Welcome Back-to-School: preparing for the undefined.
Teaching has always been a difficult job and the current working conditions are driving many to choose different professions. In addition to these well-documented issues, there is another reason that teaching is particularly difficult right now.
In many ways teaching is the ultimate delayed-gratification profession, as you often don’t know your full impact on your students until years later. Even though you don’t always see the immediate fruits of your labor you press forward, knowing that you can’t go wrong if you are doing your best to help your students be “prepared for the future”. It’s this future-orientated thinking that makes teaching particularly difficult right now.
We have always known that the future is unpredictable, but over the last few hundred years teachers have had a general sense of what they are preparing students for. In one era it was for religious virtue, in a later era it was for work in a factory, and most recently it has been for college and career. Although “college and career” sound like stable institutions, they are proving rather unstable at the moment.
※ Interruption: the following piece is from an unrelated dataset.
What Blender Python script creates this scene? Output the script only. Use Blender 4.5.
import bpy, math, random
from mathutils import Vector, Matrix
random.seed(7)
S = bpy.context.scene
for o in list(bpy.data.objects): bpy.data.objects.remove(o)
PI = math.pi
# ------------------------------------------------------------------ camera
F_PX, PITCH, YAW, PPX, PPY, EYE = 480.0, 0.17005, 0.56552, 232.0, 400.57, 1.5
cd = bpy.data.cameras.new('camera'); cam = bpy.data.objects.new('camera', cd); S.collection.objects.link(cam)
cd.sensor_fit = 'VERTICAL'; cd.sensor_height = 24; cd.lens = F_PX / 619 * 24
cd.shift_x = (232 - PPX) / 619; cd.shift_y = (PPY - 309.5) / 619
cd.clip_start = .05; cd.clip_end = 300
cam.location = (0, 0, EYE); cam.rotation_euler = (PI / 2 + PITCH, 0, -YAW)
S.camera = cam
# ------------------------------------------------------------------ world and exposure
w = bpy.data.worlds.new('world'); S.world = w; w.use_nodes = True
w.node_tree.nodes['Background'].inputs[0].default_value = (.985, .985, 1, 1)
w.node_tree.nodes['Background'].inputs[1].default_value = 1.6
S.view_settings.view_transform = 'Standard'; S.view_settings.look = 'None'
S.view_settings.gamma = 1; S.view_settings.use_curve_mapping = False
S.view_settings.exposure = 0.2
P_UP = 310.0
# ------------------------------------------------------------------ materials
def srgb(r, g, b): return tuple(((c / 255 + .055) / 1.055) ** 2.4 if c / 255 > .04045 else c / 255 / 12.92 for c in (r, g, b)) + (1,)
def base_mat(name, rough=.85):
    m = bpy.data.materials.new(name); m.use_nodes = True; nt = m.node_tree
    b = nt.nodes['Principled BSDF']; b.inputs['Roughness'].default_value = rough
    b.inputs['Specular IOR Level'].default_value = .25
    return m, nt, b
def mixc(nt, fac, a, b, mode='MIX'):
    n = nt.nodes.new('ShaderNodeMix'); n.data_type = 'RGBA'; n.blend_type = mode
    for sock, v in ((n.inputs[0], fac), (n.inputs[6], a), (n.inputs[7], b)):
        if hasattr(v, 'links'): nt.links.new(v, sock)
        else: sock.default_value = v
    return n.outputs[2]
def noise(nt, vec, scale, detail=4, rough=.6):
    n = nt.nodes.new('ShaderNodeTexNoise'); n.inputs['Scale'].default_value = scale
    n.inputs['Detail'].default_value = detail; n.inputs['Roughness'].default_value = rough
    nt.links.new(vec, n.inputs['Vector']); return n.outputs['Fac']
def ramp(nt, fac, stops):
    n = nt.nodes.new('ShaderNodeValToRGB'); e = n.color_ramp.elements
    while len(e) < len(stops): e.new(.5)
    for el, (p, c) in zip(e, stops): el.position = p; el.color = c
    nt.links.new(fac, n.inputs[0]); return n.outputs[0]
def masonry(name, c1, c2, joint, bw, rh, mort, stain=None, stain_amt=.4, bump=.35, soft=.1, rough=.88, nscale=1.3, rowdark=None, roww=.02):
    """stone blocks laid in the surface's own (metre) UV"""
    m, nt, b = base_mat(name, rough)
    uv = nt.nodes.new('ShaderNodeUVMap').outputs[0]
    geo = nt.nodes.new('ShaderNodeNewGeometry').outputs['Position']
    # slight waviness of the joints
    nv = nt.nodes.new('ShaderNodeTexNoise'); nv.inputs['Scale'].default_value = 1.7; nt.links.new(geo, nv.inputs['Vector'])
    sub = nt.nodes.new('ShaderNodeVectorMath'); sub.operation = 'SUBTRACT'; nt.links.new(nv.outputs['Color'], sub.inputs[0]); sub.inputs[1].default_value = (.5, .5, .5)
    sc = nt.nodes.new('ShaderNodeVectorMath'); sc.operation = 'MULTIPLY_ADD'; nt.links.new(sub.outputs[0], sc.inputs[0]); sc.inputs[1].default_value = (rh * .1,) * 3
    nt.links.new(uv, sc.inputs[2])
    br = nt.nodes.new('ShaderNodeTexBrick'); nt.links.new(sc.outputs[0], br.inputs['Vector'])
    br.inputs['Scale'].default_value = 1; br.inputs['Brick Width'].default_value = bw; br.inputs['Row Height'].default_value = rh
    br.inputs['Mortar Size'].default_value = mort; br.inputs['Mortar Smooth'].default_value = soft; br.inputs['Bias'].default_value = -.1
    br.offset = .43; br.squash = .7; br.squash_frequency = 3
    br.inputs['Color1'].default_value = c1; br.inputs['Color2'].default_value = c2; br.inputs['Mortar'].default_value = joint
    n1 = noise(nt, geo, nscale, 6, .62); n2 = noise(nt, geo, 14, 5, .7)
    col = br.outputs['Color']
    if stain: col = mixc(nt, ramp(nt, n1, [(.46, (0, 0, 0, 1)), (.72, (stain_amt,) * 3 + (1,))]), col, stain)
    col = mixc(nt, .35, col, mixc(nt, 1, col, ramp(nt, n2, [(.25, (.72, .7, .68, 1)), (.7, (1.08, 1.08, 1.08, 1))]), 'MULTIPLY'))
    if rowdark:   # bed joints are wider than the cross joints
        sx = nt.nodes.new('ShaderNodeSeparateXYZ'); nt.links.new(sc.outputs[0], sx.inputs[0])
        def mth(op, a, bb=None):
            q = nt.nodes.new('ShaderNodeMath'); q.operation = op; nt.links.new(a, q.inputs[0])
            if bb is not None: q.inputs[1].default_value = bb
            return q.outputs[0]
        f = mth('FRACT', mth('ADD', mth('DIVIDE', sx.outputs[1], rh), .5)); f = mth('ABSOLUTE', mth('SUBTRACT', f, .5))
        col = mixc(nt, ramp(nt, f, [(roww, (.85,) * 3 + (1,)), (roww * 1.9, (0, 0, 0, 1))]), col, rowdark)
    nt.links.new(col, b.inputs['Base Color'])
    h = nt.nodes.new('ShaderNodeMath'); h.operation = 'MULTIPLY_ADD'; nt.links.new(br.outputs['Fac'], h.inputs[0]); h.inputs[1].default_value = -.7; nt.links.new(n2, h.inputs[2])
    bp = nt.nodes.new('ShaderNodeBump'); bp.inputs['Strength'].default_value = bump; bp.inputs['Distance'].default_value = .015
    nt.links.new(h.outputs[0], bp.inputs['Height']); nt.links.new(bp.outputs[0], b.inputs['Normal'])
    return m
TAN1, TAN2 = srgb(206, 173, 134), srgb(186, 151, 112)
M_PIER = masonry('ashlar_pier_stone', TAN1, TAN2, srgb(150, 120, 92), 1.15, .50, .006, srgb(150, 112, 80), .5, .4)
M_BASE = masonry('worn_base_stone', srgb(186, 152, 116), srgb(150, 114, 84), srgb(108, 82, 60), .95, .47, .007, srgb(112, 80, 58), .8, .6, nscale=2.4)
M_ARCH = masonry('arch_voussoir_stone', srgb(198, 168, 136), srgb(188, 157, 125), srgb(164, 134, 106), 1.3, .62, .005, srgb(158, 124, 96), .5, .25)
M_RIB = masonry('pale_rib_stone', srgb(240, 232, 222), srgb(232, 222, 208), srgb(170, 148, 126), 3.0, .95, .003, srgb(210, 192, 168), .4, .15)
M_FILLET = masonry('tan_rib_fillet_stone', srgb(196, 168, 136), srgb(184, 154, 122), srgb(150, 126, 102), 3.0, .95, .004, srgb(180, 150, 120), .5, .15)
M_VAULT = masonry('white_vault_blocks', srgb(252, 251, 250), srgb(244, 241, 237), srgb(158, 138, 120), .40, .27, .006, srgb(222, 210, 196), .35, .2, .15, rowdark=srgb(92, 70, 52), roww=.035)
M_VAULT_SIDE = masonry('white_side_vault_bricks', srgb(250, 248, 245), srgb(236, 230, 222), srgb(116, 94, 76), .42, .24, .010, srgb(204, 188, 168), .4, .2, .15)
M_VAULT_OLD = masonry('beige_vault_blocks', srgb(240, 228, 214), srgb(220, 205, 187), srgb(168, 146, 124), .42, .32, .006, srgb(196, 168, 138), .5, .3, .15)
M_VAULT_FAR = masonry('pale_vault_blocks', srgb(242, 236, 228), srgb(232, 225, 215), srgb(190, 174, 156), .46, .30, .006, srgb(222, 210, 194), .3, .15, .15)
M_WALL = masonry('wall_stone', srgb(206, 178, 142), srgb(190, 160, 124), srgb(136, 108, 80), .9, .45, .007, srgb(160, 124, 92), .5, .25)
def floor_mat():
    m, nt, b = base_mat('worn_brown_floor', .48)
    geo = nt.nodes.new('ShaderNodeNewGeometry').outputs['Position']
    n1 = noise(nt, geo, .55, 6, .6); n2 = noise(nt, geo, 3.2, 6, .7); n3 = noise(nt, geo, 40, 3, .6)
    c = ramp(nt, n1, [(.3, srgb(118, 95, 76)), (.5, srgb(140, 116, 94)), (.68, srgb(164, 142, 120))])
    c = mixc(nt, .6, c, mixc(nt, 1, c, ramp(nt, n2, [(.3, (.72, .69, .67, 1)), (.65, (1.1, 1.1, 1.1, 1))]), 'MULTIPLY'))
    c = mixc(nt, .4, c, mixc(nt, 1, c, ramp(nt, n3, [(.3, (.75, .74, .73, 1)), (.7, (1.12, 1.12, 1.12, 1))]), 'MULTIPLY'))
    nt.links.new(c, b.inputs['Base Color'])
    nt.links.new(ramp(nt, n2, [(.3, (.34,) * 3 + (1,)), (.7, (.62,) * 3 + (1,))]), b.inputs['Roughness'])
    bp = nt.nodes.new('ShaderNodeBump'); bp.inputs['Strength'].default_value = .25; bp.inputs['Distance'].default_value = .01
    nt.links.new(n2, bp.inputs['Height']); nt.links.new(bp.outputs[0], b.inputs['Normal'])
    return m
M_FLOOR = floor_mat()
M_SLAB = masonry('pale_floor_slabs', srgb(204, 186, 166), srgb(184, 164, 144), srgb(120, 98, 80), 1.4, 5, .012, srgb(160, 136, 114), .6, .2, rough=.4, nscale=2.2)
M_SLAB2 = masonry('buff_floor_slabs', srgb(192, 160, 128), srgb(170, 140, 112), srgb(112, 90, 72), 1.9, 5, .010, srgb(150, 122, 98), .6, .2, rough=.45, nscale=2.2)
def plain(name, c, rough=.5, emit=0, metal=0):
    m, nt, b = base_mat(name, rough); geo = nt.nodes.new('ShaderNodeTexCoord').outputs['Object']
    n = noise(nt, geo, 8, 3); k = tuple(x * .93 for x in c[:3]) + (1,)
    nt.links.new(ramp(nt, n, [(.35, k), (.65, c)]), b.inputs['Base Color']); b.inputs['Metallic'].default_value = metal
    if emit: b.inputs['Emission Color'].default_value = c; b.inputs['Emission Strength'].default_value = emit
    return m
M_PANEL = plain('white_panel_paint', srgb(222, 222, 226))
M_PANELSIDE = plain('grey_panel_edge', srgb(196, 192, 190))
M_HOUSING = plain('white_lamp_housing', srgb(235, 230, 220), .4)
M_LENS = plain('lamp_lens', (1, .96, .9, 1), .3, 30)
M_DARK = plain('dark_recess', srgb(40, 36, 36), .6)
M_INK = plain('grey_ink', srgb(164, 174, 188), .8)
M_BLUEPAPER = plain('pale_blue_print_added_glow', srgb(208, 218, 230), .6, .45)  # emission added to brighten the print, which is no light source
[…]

Since 2016, 91 private colleges have closed or merged and the recent advances in AI have raised all kinds of questions about not just the general “ what is the future of work?”, but the much more personal “Will AI take my job?” We’ve already seen this type of anxiety with our students, as they start to question what type of jobs could be left for them 20 years from now, when we’ve gone from Chat GTP 4 to Chat GTP 40.
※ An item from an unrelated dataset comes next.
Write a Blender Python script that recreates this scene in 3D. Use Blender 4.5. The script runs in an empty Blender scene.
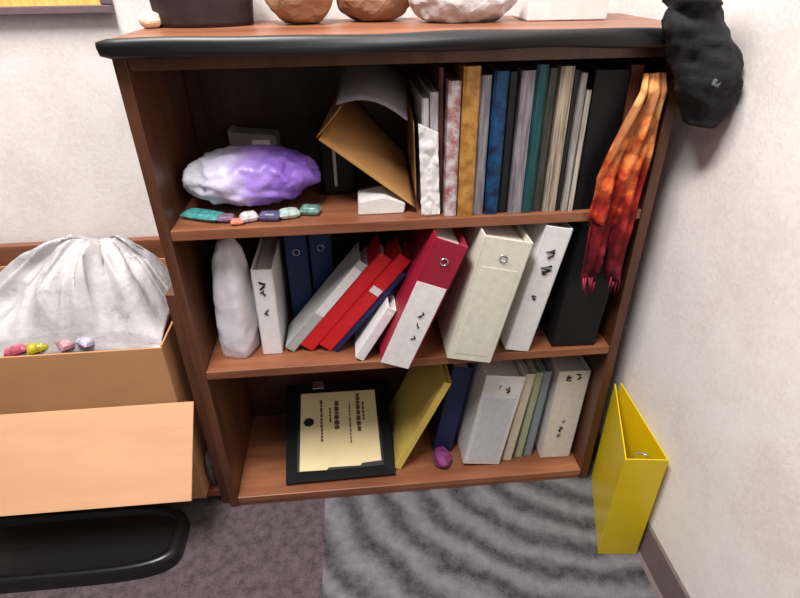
import bpy, bmesh, math, random
from mathutils import Vector, Matrix, noise
R = math.radians
random.seed(7)
sc = bpy.context.scene
COL = sc.collection

# ------------------------------------------------------------------ camera, world, lights, exposure
cam_data = bpy.data.cameras.new('camera')
cam_data.sensor_fit = 'HORIZONTAL'; cam_data.sensor_width = 36.0
cam_data.lens = 544.74 / 800 * 36.0
cam_data.clip_start = 0.02
cam = bpy.data.objects.new('camera', cam_data); COL.objects.link(cam)
r_ = Vector((0.9958974, -0.08962672, -0.0124668)); u_ = Vector((0.05738287, 0.51898692, 0.8528539)); f_ = Vector((0.0699684, 0.85007036, -0.52200077))
M = Matrix((( r_.x, u_.x, -f_.x, 0.34947), (r_.y, u_.y, -f_.y, -0.90958), (r_.z, u_.z, -f_.z, 1.12993), (0, 0, 0, 1)))
cam.matrix_world = M
sc.camera = cam

w = bpy.data.worlds.new('world'); sc.world = w; w.use_nodes = True
w.node_tree.nodes['Background'].inputs[0].default_value = (1.0, 0.97, 0.96, 1)
w.node_tree.nodes['Background'].inputs[1].default_value = 0.08

def area(name, loc, size, sizey, power, aim, color=(1, .965, .93)):
    l = bpy.data.lights.new(name, 'AREA'); l.shape = 'RECTANGLE'; l.size = size; l.size_y = sizey
    l.energy = power; l.color = color
    o = bpy.data.objects.new(name, l); COL.objects.link(o); o.location = loc
    d = Vector(aim) - Vector(loc); o.rotation_euler = d.to_track_quat('-Z', 'Y').to_euler()
    return o
area('ceiling_panel_light', (-0.10, -0.62, 2.65), 1.1, 0.35, 66, (0.3, -0.5, 0))
area('ceiling_panel_light_far', (-0.8, -2.3, 2.65), 1.2, 0.6, 4, (0.2, -0.4, 0.2))
sc.view_settings.view_transform = 'Standard'; sc.view_settings.look = 'None'
sc.view_settings.gamma = 1; sc.view_settings.use_curve_mapping = False
sc.view_settings.exposure = 0.45

# ------------------------------------------------------------------ materials
def s2l(c):
    return tuple(((v/255)/12.92 if v/255 <= .04045 else ((v/255+.055)/1.055)**2.4) for v in c)
class NT:
    def __init__(s, name, rough=.6, spec=.5, metal=0):
        s.m = bpy.data.materials.new(name); s.m.use_nodes = True
        s.t = s.m.node_tree; s.b = s.t.nodes['Principled BSDF']
        s.b.inputs['Roughness'].default_value = rough
        s.b.inputs['Specular IOR Level'].default_value = spec
        s.b.inputs['Metallic'].default_value = metal
    def n(s, t, **k):
        x = s.t.nodes.new(t)
        for a, v in k.items(): setattr(x, a, v)
        return x
    def l(s, a, b): s.t.links.new(a, b)
    def coords(s, scale=(1, 1, 1), kind='Object', rot=(0, 0, 0)):
        tc = s.n('ShaderNodeTexCoord'); mp = s.n('ShaderNodeMapping')
        mp.inputs['Scale'].default_value = scale; mp.inputs['Rotation'].default_value = rot
        s.l(tc.outputs[kind], mp.inputs[0]); return mp.outputs[0]
    def noise(s, vec, scale, detail=4, rough=.6):
        x = s.n('ShaderNodeTexNoise'); x.inputs['Scale'].default_value = scale
        x.inputs['Detail'].default_value = detail; x.inputs['Roughness'].default_value = rough
        s.l(vec, x.inputs['Vector']); return x.outputs['Fac']
    def ramp(s, fac, stops):
        x = s.n('ShaderNodeValToRGB'); e = x.color_ramp.elements
        while len(e) < len(stops): e.new(.5)
        for i, (p, c) in enumerate(stops):
            e[i].position = p; e[i].color = tuple(c) + (1,)
        s.l(fac, x.inputs[0]); return x.outputs[0]
    def bump(s, h, strength, dist=.002):
        x = s.n('ShaderNodeBump'); x.inputs['Strength'].default_value = strength; x.inputs['Distance'].default_value = dist
        s.l(h, x.inputs['Height']); s.l(x.outputs[0], s.b.inputs['Normal'])
    def col(s, o): s.l(o, s.b.inputs['Base Color'])

def mottled(name, c, var=.12, scale=30, stretch=(1, 1, 1), rough=.6, spec=.4, bump=.0, bscale=None, c2=None, lo=.35, hi=.65):
    a = NT(name, rough, spec); v = a.coords(stretch)
    f = a.noise(v, scale)
    c0 = s2l(c)
    if c2 is None:
        A = tuple(x*(1-var) for x in c0); B = tuple(min(1, x*(1+var)) for x in c0)
    else: A = c0; B = s2l(c2)
    a.col(a.ramp(f, [(lo, A), (hi, B)]))
    if bump:
        a.bump(a.noise(v, bscale or scale*3), bump)
    return a.m

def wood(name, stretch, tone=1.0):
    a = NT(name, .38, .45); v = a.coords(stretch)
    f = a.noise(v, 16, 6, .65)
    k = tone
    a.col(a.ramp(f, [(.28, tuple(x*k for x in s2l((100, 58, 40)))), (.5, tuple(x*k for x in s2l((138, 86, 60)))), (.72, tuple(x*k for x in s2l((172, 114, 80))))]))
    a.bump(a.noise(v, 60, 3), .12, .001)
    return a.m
WX = wood('cherry_wood_laminate_along', (.12, 1, 1))
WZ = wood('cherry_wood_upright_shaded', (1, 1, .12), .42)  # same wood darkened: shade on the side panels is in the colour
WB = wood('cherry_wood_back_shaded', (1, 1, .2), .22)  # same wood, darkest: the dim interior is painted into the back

def wall_mat():
    a = NT('textured_wall_vinyl', .75, .25); v = a.coords((1, 1, 1))
    f = a.noise(v, 7, 3); f2 = a.noise(v, 130, 3, .7)
    mx = a.n('ShaderNodeMix', data_type='FLOAT'); mx.inputs[0].default_value = .45
    a.l(f, mx.inputs[2]); a.l(f2, mx.inputs[3])
    a.col(a.ramp(mx.outputs[0], [(.38, s2l((226, 217, 214))), (.5, s2l((235, 228, 225))), (.62, s2l((240, 235, 232)))]))
    a.bump(f2, .35, .002)
    return a.m
WALL = wall_mat()

def carpet_mat(name, lo, hi, waves):
    a = NT(name, .95, .05); v = a.coords((1, 1, 1))
    f2 = a.noise(v, 260, 3, .8)
    f1 = a.noise(v, 45, 3, .6)
    m1 = a.n('ShaderNodeMix', data_type='FLOAT'); m1.inputs[0].default_value = .5
    a.l(f1, m1.inputs[2]); a.l(f2, m1.inputs[3]); fac = m1.outputs[0]
    if waves:
        mp = a.coords((1, 1.35, 1)); mp.node.inputs['Location'].default_value = (-.92, -.10, 0)
        wv = a.n('ShaderNodeTexWave', wave_type='RINGS', rings_direction='Z', wave_profile='SIN')
        wv.inputs['Scale'].default_value = 3.4; wv.inputs['Distortion'].default_value = 2.6
        wv.inputs['Detail'].default_value = 2.5; wv.inputs['Detail Scale'].default_value = 2.2
        a.l(mp, wv.inputs['Vector'])
        m2 = a.n('ShaderNodeMix', data_type='FLOAT'); m2.inputs[0].default_value = waves
        a.l(fac, m2.inputs[2]); a.l(wv.outputs['Fac'], m2.inputs[3]); fac = m2.outputs[0]
        a.col(a.ramp(fac, [(.25, s2l(lo)), (.75, s2l(hi))]))
    else:
        a.col(a.ramp(fac, [(.38, s2l(lo)), (.62, s2l(hi))]))
    a.bump(f2, .8, .004)
    return a.m
CARPET = carpet_mat('charcoal_patterned_carpet', (38, 36, 40), (136, 133, 139), .27)
CARPET2 = carpet_mat('brown_grey_carpet', (70, 60, 64), (108, 96, 101), 0)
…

I recently attended a conference where Sam Altman was one of the speakers and he was asked “What should be people be learning now?” His response was ‘people should prepare themselves for a high rate of change, learn how to learn quickly, learn to be adaptive and learn to be resilient’. These are not the traditional outcomes of the K-12 education system.
It’s against this back drop that we head back-to-school and look forward to embracing the ambiguity layered into the question of “How do we prepare students for the future?” It is also going to take a lot of work to try to figure this out, so if it seems as if Design Tech’s innovation program and the staff of Design Tech @ Oracle and Design Tech @ Rancho Cordova have something extra on their mind, this might be why.